Um breve desabafo sobre a política nacional
O Brasil tem 35 partidos políticos ativos, além de 20 partidos em vias de legalização. Para que tudo isso? Quantos desses partidos conhecemos de verdade? Precisamos de reforma política urgente. Acho que se existisse um eficaz sistema de fiscalização de atuação partidária ficaria mais fácil saber quais são relevantes e contribuem para o desenvolvimento do Brasil.
Na realidade, o que defendo como substancial e imprescindível é que os partidos sejam obrigados a atingir metas com base na proporcionalidade de seus candidatos eleitos. O partido que não honrasse seus compromissos deveria ter seu registro cassado. Outra vantagem é que isso minimizaria a desforra de pré-candidatos que lançam o próprio nome apenas visando especulação.

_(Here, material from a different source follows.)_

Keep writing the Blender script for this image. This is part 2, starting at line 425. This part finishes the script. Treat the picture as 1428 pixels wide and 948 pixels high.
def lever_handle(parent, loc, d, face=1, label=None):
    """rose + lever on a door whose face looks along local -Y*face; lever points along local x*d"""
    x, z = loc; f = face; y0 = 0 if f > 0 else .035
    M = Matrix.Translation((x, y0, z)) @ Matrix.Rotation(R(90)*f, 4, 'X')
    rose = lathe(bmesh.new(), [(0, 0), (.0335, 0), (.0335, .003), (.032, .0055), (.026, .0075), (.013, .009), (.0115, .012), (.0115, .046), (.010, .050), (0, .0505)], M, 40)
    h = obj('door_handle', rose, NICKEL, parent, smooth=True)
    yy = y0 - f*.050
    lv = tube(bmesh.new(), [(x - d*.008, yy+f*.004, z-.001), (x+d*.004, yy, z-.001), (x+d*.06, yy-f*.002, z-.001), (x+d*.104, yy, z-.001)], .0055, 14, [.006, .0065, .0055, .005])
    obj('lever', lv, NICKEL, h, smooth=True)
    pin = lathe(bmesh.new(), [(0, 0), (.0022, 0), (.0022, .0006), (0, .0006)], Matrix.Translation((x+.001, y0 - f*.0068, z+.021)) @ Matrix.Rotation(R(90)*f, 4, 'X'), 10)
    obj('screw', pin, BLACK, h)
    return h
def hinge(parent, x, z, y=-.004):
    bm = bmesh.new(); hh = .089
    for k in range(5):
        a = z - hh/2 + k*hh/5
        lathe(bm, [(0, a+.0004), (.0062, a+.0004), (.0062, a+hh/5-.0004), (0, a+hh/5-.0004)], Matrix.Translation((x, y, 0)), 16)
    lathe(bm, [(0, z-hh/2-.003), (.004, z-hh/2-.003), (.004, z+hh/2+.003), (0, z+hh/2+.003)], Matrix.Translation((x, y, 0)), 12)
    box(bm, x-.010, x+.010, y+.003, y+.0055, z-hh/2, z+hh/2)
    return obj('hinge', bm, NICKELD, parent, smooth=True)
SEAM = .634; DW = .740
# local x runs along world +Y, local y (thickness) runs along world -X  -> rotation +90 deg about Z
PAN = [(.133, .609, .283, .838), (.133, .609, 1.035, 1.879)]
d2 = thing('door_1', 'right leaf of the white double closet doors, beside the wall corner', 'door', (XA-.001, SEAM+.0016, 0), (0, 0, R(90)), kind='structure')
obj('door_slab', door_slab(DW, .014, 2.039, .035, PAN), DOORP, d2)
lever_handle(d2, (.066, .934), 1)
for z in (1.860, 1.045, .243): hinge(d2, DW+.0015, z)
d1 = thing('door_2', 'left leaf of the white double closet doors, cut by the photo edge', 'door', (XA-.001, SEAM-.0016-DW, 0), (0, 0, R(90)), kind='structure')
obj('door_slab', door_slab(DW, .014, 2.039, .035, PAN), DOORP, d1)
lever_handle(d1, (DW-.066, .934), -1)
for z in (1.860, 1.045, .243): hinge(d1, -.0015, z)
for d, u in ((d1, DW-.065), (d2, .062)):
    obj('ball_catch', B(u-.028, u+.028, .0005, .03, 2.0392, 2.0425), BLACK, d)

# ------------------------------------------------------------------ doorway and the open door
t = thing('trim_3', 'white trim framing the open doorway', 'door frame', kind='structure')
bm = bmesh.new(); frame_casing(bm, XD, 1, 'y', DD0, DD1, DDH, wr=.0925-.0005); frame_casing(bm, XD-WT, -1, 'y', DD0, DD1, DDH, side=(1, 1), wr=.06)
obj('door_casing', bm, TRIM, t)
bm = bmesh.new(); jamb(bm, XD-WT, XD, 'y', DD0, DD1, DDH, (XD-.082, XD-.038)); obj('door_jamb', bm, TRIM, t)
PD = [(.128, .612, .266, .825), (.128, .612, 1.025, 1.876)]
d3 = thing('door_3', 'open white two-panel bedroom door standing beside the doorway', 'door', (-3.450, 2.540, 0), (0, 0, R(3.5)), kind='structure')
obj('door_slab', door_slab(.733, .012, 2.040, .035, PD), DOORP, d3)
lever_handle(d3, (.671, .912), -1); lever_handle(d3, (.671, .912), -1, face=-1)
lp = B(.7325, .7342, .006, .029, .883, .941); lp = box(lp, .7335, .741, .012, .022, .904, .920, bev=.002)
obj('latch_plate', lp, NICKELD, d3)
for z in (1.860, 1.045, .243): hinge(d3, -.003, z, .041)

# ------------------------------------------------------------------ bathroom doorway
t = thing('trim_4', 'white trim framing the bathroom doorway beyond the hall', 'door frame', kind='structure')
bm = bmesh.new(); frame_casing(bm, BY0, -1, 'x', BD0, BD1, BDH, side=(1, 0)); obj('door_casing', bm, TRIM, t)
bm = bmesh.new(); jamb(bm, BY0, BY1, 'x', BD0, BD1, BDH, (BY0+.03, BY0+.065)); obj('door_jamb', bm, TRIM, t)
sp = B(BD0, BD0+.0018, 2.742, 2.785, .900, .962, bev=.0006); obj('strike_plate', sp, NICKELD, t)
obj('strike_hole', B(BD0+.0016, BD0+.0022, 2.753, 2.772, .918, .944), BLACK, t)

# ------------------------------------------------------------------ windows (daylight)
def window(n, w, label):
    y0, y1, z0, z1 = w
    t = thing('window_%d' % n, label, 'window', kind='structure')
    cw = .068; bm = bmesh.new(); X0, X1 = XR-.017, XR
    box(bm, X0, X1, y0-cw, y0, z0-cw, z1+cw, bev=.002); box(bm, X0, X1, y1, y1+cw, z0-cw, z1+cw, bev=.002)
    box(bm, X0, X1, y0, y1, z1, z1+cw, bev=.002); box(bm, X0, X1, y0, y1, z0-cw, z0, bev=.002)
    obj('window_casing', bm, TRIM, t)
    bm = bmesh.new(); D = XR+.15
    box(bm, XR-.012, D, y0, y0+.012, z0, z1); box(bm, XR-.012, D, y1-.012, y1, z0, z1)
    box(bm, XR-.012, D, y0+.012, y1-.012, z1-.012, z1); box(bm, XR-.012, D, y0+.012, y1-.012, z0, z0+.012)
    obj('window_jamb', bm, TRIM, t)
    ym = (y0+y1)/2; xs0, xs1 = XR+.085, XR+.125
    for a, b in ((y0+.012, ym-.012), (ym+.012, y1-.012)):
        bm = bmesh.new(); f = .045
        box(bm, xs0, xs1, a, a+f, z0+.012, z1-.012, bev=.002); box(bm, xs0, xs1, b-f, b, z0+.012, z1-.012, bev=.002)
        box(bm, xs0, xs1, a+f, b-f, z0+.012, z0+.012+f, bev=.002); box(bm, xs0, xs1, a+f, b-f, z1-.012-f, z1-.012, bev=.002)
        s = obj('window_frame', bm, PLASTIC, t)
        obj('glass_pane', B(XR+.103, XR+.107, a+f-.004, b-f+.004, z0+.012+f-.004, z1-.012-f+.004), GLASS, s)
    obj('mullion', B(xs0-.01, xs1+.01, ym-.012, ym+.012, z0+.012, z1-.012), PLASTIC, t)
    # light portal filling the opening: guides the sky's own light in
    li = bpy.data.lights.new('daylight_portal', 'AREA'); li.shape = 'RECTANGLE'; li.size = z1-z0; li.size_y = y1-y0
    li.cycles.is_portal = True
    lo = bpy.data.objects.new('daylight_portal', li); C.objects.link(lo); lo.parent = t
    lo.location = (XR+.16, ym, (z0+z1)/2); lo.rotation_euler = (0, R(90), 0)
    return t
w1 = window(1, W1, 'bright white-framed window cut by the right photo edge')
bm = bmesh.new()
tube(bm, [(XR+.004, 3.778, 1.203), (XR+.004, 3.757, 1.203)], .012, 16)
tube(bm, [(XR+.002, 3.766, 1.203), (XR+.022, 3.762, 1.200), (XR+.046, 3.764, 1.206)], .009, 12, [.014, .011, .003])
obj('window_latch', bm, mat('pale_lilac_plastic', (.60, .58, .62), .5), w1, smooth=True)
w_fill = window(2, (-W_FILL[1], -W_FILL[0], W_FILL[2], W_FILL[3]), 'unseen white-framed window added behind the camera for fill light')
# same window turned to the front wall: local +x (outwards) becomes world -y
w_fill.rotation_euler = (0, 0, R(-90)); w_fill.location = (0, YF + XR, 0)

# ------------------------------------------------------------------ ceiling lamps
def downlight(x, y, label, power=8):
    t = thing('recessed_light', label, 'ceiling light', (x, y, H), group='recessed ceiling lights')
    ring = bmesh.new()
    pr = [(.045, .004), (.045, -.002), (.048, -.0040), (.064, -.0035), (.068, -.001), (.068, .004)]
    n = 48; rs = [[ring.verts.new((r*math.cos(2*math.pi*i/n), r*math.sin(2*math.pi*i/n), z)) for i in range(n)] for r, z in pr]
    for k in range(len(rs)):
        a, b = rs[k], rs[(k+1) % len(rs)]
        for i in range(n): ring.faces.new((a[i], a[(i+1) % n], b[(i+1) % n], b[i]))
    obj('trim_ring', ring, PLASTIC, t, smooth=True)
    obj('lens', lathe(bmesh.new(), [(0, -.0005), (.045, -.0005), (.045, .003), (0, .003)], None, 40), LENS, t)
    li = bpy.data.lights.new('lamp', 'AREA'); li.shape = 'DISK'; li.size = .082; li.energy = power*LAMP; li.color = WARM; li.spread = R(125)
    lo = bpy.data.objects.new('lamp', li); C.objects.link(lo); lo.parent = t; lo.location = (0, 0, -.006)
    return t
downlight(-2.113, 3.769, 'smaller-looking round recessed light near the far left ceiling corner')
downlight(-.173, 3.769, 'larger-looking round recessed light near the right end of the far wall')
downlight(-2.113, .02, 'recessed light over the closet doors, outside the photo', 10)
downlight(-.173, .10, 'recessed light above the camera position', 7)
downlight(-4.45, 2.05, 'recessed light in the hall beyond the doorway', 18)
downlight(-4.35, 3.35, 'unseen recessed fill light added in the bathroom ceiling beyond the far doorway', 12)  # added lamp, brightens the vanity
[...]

Muitos eleitores ingênuos e desinformados não sabem que há sujeitos com certa popularidade que se lançam como pré-candidatos visando apenas ganhar um bom dinheiro, pois sabem que os concorrentes de maior poder aquisitivo podem remunerá-los muito bem para que desistam da candidatura.
Defendo que promessas de campanha sejam punidas quando não são honradas. Afinal, o eleitor votou com base na cartilha defendida pelo seu candidato. Além disso, quem deseja concorrer às eleições deveria obrigatoriamente participar de um curso específico sobre política, com ênfase na função pretendida.
Dessa forma, muita gente sem qualificação política seria obrigada a desistir do pleito. Também seria salutar a realização de uma nova triagem com os pré-candidatos, levando em conta a coerência e aplicabilidade de suas propostas. Assim os eleitores mais ingênuos não seriam obrigados a escolher o melhor entre os piores.
Duvido que haveria tanta bagunça na política nacional se exigências como essas fossem colocadas em prática. A política no Brasil é deplorável e constrangedora porque é amadora. Vivemos em um país que realiza eleições desde 1532 e até hoje tem uma carência hercúlea de políticos profissionais. O que vemos são amadores e libertinos rendidos à politicagem.